En sus de la réluctance et refus des leaders arabes d’entamer de profondes réformes politiques dans leur pays respectif, les intérêts géostratégiques qui culminent dans cette région du monde ont aussi créé des alliances avec les européens, les américains ainsi qu’Israël qui ont grandement façonné la politique actuelle des dirigeants de cette région. Les questions liées à l’approvisionnement en énergie, l’immigration illégale, le terrorisme international et la fantasmagorique peur de l’Islam et des islamistes risquent donc de peser encore longtemps dans la balance des occidentaux pour qu’ils puissent souhaiter et sincèrement encourager un authentique processus démocratique arabe dans son ensemble. Il est aussi difficile de penser qu’une démocratisation des Etats arabes soit bien vue du côté de Tel-Aviv. Est-il vraiment dans l’intérêt d’Israël d’avoir des leaders démocratiquement élus et redevables de leur populations, comme partenaires pour les négociations de paix ?

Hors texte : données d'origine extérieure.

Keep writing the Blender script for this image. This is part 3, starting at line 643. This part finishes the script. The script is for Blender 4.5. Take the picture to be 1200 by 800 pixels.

Pour rappel, c’est avec des gouvernements égyptiens et jordaniens autocrates et autoritaires, prêts à faire toutes les concessions en échanges d’aides militaires et économiques, que la paix a été signé. In fine, les puissances extérieures préfèreront finalement et pendant longtemps encore, traiter avec des États, certes autoritaires, mais stables et fiables. Et se contenteront de réformes à doses homéopathiques, d’altérations cosmétiques, de la part des régimes autocratiques du sud de la Mare Nostrum. La pérennité de ces régimes, ou de leurs clones, est assurée pour longtemps encore. Les évènements en Egypte et ailleurs pourraient tout au plus aboutir à des périodes de transitions dont on ne connaît pas aujourd’hui ni les conditions, ni la durée.

Cependant, l’appel des Etats-Unis et des européens pour une transition démocratique en Egypte et par ricochet dans la région, probablement arrive trop tard. Des décennies de support aux régimes dictatoriaux et autocratiques n’a pas permis la formation et l’émergence de partis d’oppositions politiques murs, et surtout crédibles aux yeux des occidentaux. Et c’est précisément par ce qu’ils en ont conscience aujourd’hui, que les chancelleries occidentales sont particulièrement effrayées de voir les Islamistes ressortir grandement vainqueur en Egypte et par la suite, dans la région entière. Car les Islamistes sont aujourd’hui la seule et unique force d’opposition crédible, viable et organisée dans ces pays du sud de la Méditerranée. Il est grand temps de leurs laisser la possibilité de gouverner et de s’affronter aux réalités et logiques politico-économiques séculières de la gouvernance d’un Etat.